Bowen Yang’s greatest breakthrough moment on the last season of “Saturday Night Live” surprised even him. In an interview for Variety‘s Actors on Actors TV issue, the sketch comedian described the process of getting his role as the iceberg who sank the Titanic — a glacial mass who wants to be known for all his other accomplishments — to air. In conversation with “Hacks” star Jean Smart, Yang thanked her for praising the performance as “sincere” and “crystal clear.”

“No one’s described it as sincere yet, so that’s huge,” Yang says. “I wrote that with one of our head writers, Anna Drezen, who I’ve known since college. She texted me in February and said, ‘Maybe for the April 10th show, because the Titanic sinking anniversary is around that time, you come on Weekend Update as the iceberg that sank the Titanic and you’re just really annoyed that people still associate you with that.’ I told her it sounds like something we would have done back in the days — before we got professional comedy jobs and we would just, like, pound the pavement at bar basement shows in New York City with these outré concepts. In the back of my mind I thought, I don’t really see it.”

Yang describes the process of bringing the anarchic sketch to the table read: “We vomited out this draft in a few hours. We read it at the table; it did pretty well, and then usually they let you know, Thursday night, Friday morning, if your Update piece is gonna go to the show.
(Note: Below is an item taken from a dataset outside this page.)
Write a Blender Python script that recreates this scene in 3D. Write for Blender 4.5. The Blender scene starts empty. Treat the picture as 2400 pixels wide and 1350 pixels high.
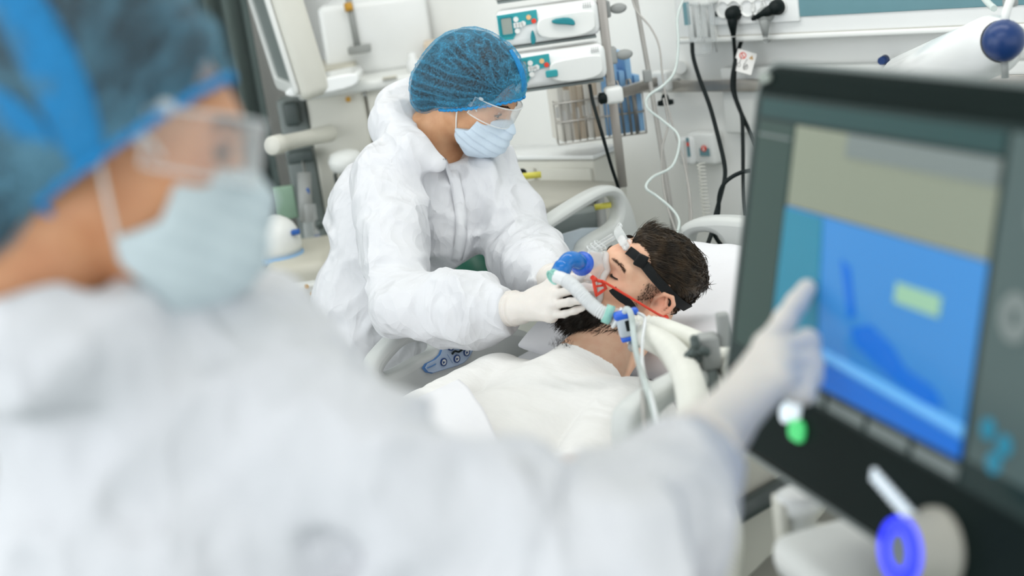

By Friday afternoon, we hadn’t heard anything, so I texted Anna, ‘RIP iceberg.’ Friday night at midnight, I got a text from Colin Jost saying, “I think we’re gonna try this iceberg thing.”

Which made for a marathon preparation. “So then midnight to, like, 1:30 a.m., me and Anna are texting the departments,” Yang says. “And then, all day Saturday, she and I are just, sort of, writing and rewriting and rewriting and just trying to punch up jokes, and then multiple times we turn to each other and just burst out laughing because we were like, there was no way this was gonna make it onto TV. There was no way. It got picked for air and we’re like, let’s just let go and let God.”

It all added up to one of the strange moments that perhaps only “SNL” can create in the career of a young comic. “How did we stick the landing on that?,” Yang wondered. “It was just a lovely surprise that it even happened.”